Mr. Trudeau, at best, seems uncomfortable with the political grip of this issue.

The image of the POTUS (President of the United States), his sycophants at his side, and Russia on the phone cackling about how he’s putting one over on that young dude from Canada, is almost too much to bear.

I can almost hear him rasp, “The deal’s gonna be yuge, I mean really Yuge!” as Canada caves in to yet another corporate demand for more access to our land, water and people (read consumer).

Because folks, this is what we are really discussing.

Free trade is not between countries, it is the ‘Trojan Horse’ for corporate predators. If you are not a corporation, the only stake you have in this will be the one in your back.

So called ‘Free Trade’ is merely a process in which corporations trump (no pun intended) sovereign states, forcing them to accept the lowest common denominator in terms of rights, wages, health and social programs, the environment, in fact making governments bend to the ‘tooth and claw’ of capitalist dogma.

Regardless of what you think of Canada’s “...dark history” (Justin Trudeau, speech at the United Nations, Sept. 2017), we as a people must collectively resist this unbridled attack on our shared nation.

Quebec of course, has been the first out of the gate in Canada to condemn vociferously the American economic assault.

Quebec Premier Pierre Couillard, perhaps sensing history within the moment, exhorted fellow Quebecers exclaiming, “The war is far from over-and we shall win.”

That is the kind of leadership a country needs when it is beset by a predacious neighbour, not the lukewarm, disappointing, political shrug of our current prime minister.

Barring Mr. Couillard running federally, there will be soon an alternative to the right-turn Liberals and the way, way, waaay out in right field Conservatives.

And for those Conservatives who think this is unfair, all I need to say is...Gerry Ritz and Senator Beyak, you follow? At the current rate, you may run out of Senators and MPs before the next election.

But I digress.

The alternative I’m speaking of has surfaced with the results in the NDP leadership race. This may end up to be the most important political move in Canada for the NDP and Canadians.

Now I must declare I had a bias. I really liked Charlie Angus, a Northern Ontario MP (Timmins-James Bay, but in end, the NDP party voters turned the federal political landscape on its head and elected Jagmeet Singh, a 38-year-old former Toronto MPP.

Singh, who has based his campaign on “love and courage” will certainly make it almost impossible for the Conservatives to wave the alt-right flag without drawing fire, which is a good thing.

Hyperbole, the main plank in the Conservatives ongoing campaign, will be negated as Canadians realize that politics in this country needn’t be driven by extremism or screaming matches.

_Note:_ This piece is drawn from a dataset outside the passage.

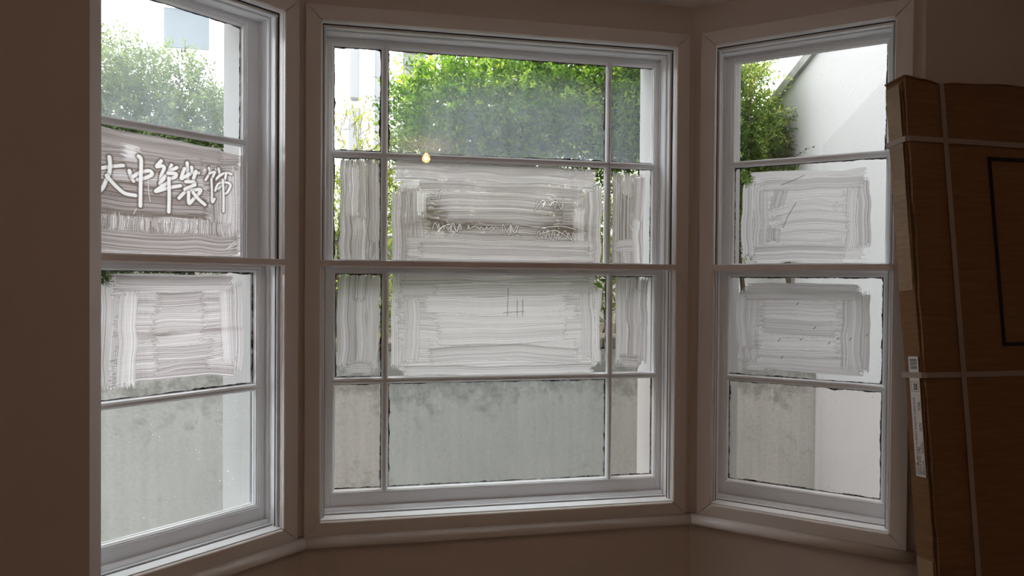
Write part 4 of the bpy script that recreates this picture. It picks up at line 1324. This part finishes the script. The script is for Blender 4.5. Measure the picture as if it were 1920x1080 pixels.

NDP leader-elect Singh has instead put out his policies for everyone to review - www.jagmeetsingh.ca/policy - and promises to end violence against and racial profiling of minorities and is willing to work closely with Canada’s Indigenous Peoples, the working class, and women’s groups to ensure fairness, accountability and equality.

He further intends to finally bring about fairness in our tax system for working Canadians and liberate those who suffer under the yoke of substandard pay and benefits, rather than giving the wealthy and well positioned yet another tax break.

His enlightened attitude should encourage and embolden those who have been left on the sidelines by successive Conservative and Liberal federal governments.

Ontario and B.C. could even be kingmakers in a fractured political landscape in the next federal general election.

Canada needs the kind of leadership that Jagmeet Singh espouses to be an antidote to the hysterical Conservative Party of Candaa and the sheepishly deceptive Trudeau Liberals.

Let’s face it, these two parties have been mostly responsible for much of the destruction of our land, our resources, and the eroding of our sovereignty, especially when it comes to trading with our rambunctious, unpredictable neighbour south of the 49th.

It is this writer’s opinion that what is required is a leader who will be able to lead Canada away from it’s addiction to ‘low hanging fruit’ type trade deals and the knee-jerk reaction to sell out at the slightest provocation (real or imagined).

Electorally, the NDP has already supplanted Alberta Conservatives (it’s a miracle!) and the British Columbia Liberal/Conservatives (hello there Christy Clarke and Stock Day) in rapid succession and the sky certainly hasn’t fallen, so perhaps it’s time for Canada to grow up.

Canada needs to grow up and stand as a country together that honours the value of social justice, its Indigenous roots, its elders, the disenfranchised, the working class, education, and true universal healthcare, (including childcare and dental care).

So let’s leave those old parties in the dust of the 19th and 20th centuries with the expectation that these new challenges will be met with socially conscious leadership, advancing this coming of age (finally), reconciling our shared

history, embracing a new way of defining our country for the good of all, not just a few - and not just for today but for our grandchildren as well.